Es cierto que Hitchcock les hizo creer a todos que algo así era posible, porque efectivamente él podía hacer esas previsiones, pero desde 1980 resulta difícil encontrar otro ejemplo que encarne esas dotes. Y sin embargo todo sigue funcionando como si se supiera lo que el público entenderá y cómo reaccionará en cierto momento.
Es la ley del “como si”. Se piensa “como si” se supiera algo, se hacen cálculos “como si” las cuentas fueran confiables y se toman ciertas decisiones “como si” el resultado fuese efectivo. Y se avanza “como si” se supiera a dónde se va. Pero no, nadie sabe nada.
En ese campo de acción entran los cambios de títulos de las películas. No me refiero a los cambios debidos a errores de traducción (Los cuatrocientos golpes, de Truffaut, es el campeón de los errores, pero hay miles de ejemplos más), sino a los cambios premeditados que apuntan a lograr el éxito rotundo de una película condenada al fracaso. Recuerdo ahora el caso de Eugene O’Neill, quien aceptó que un amigo suyo, centroamericano, tradujera su obra Mourning becomes Electra (A Electra le sienta el luto). El traductor buscó en el diccionario la palabra morning (debía haber buscado mourning) y encontró como traducción “mañana”. Luego buscó become, y encontró “llegar”. Por consiguiente el título obtenido fue Mañana llega Electra. Lo sorprendente es que con ese título la obra tuvo un éxito inusitado, más que en el resto del mundo, donde el título no había sido traducido o había sido traducido correctamente.
Hay veces en que un cambio de título, como se ha visto, puede ser beneficioso. El editor francés que decidió cambiar el título original de la novela de Andrea De Carlo Treno di panna (Tren de crema) por Chantilly-Express tuvo sin duda una intuición maravillosa: mejoró un título horrible.

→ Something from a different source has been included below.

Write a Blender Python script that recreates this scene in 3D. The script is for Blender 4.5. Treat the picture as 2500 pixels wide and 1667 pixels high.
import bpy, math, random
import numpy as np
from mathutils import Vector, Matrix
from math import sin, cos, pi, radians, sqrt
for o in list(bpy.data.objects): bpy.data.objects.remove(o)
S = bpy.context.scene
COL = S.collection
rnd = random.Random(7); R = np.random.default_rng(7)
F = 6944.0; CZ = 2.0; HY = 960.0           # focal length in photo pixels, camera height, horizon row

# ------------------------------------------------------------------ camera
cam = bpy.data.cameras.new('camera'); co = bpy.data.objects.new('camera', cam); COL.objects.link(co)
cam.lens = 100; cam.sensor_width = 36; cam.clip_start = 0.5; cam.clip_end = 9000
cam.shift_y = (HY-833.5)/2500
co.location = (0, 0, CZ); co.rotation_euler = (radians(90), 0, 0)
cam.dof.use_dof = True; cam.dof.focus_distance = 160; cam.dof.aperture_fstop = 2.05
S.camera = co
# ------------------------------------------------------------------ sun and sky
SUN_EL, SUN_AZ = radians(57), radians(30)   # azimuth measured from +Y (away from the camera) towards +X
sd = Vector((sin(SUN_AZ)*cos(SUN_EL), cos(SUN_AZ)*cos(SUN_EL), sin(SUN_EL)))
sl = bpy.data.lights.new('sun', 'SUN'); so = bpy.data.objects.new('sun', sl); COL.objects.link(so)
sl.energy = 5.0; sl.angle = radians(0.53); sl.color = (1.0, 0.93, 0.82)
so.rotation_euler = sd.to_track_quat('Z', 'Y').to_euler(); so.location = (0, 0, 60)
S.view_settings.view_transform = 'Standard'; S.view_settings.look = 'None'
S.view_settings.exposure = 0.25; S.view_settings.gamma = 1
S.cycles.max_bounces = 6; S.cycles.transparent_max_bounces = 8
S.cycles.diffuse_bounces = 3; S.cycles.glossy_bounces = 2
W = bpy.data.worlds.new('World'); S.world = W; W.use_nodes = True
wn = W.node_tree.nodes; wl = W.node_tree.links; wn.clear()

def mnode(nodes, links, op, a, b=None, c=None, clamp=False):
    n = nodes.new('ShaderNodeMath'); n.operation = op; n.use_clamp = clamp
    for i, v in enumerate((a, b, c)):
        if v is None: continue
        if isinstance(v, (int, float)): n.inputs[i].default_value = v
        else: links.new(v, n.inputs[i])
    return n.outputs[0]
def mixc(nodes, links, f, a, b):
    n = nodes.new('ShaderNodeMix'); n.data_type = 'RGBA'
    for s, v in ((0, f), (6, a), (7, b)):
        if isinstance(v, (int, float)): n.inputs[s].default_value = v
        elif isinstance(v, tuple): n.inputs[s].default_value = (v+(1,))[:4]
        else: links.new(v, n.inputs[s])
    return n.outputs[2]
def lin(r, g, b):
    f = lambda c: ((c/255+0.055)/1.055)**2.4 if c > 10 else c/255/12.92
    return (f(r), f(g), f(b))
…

Aquel editor italiano que al libro de Jana Cerná Clarissa a jiné texty (Clarisa y otros textos) decidió ponerle In culo oggi no (Por el culo hoy no) también acertó: convirtió en best seller un libro malo, que con el título original pocos hubiesen comprado.
Hace poco yo mismo propuse a un sello el cambio de título de un libro que estaba traduciendo. El libro, de Giorgio Manganelli, se llamaba Ti ucciderò, mia capitale (Te mataré, mi capital), un título indudablemente feo, incluso en italiano, perteneciente a uno de los cuentos compilados, y yo propuse recurrir a otro cuento, llamado Un libro, con la ilusión de que ello provocara alguna que otra escena jocosa en las librerías (—¿Tiene Un libro de Manganelli? —Sí. —¿Me lo muestra por favor? —¿Pero qué libro quiere usted? —¡Un libro!, etcétera, etcétera).
Y sin embargo a veces los editores suelen tomar determinaciones incongruentes e inexplicables, como por ejemplo tomar un título de Jonas Mekas tan bello como A Dance with Fred Astaire (Un baile con Fred Astaire, o si se quiere, Bailando con Fred Astaire) y convertirlo en Destellos de belleza, es decir, usando una analogía que la semana pasada utilizó un columnista de este mismo suplemento, tomar un título de Jonas Mekas y convertirlo en uno de Santiago Kovadloff.
A veces es mejor dejar las cosas como están, o dicho de otro modo: si funciona, no lo toques.